▶ [What you need to do]
Seek out every line containing the word "scene", and copy each.

▶ [Information shown]
──────────
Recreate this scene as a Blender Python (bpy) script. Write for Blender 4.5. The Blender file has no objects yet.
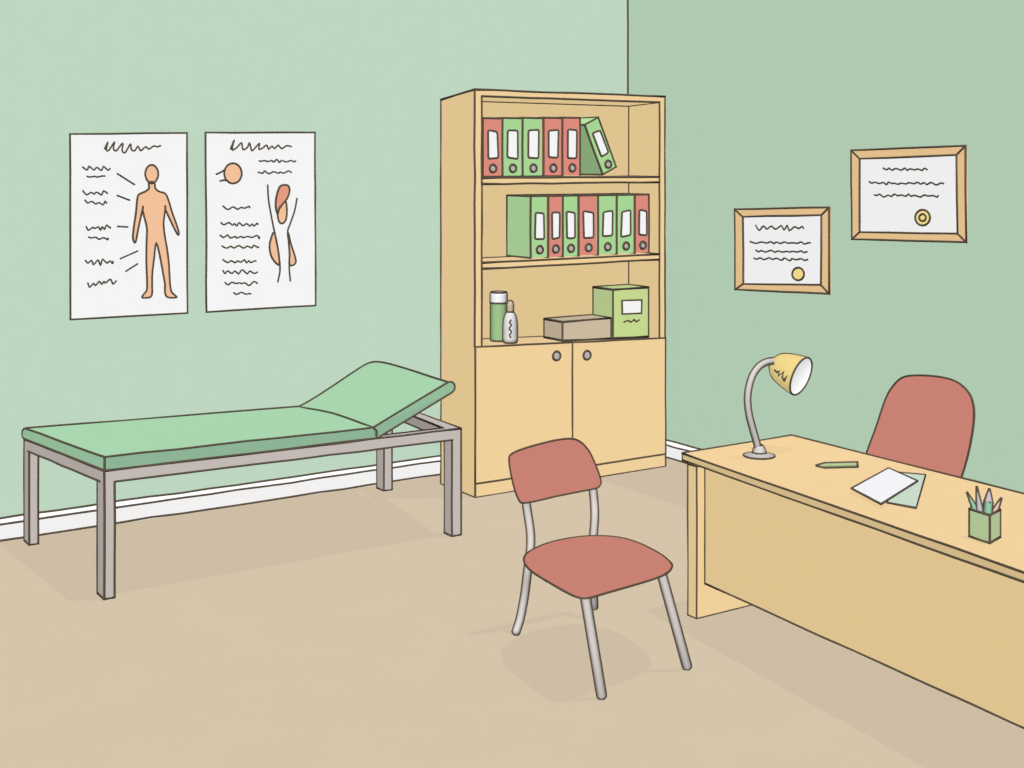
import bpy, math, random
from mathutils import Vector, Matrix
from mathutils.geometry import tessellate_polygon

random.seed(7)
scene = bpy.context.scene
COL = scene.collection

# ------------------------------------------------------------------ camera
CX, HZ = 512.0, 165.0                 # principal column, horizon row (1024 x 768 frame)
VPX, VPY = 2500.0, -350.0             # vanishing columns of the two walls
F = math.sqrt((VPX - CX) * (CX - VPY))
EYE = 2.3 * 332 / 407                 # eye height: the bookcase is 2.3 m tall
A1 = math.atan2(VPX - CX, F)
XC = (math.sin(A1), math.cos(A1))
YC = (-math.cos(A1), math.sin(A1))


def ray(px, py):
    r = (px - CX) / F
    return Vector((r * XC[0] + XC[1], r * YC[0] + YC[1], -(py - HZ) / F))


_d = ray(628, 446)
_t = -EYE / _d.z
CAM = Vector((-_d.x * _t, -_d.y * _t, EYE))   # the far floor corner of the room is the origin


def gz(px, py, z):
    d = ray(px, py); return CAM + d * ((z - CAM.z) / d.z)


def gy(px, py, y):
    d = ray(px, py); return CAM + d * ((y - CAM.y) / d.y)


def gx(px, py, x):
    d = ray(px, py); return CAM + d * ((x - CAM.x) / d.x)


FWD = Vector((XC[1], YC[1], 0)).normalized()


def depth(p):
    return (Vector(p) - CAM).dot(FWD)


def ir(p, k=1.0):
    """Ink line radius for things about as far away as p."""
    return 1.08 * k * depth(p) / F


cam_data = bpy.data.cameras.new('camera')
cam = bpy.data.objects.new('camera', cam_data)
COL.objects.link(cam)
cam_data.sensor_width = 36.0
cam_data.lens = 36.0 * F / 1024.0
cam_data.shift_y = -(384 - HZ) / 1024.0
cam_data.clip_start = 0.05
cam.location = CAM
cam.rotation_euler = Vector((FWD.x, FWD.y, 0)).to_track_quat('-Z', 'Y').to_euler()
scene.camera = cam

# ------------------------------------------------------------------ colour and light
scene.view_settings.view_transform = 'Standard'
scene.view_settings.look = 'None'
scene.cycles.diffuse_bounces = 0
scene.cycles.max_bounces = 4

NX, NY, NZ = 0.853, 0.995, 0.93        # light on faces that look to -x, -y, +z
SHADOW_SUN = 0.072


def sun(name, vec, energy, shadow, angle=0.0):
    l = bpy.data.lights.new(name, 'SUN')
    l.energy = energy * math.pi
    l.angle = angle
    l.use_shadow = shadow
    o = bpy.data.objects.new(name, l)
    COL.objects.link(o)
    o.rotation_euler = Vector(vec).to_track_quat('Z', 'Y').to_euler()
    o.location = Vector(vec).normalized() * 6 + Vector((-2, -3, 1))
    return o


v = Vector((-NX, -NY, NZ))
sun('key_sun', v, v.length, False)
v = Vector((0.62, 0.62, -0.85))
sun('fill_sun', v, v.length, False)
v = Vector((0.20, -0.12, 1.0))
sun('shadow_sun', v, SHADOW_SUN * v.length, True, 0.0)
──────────
▶ [Problem solution]
Recreate this scene as a Blender Python (bpy) script. Write for Blender 4.5. The Blender file has no objects yet.
scene = bpy.context.scene
COL = scene.collection
scene.camera = cam
scene.view_settings.view_transform = 'Standard'
scene.view_settings.look = 'None'
scene.cycles.diffuse_bounces = 0
scene.cycles.max_bounces = 4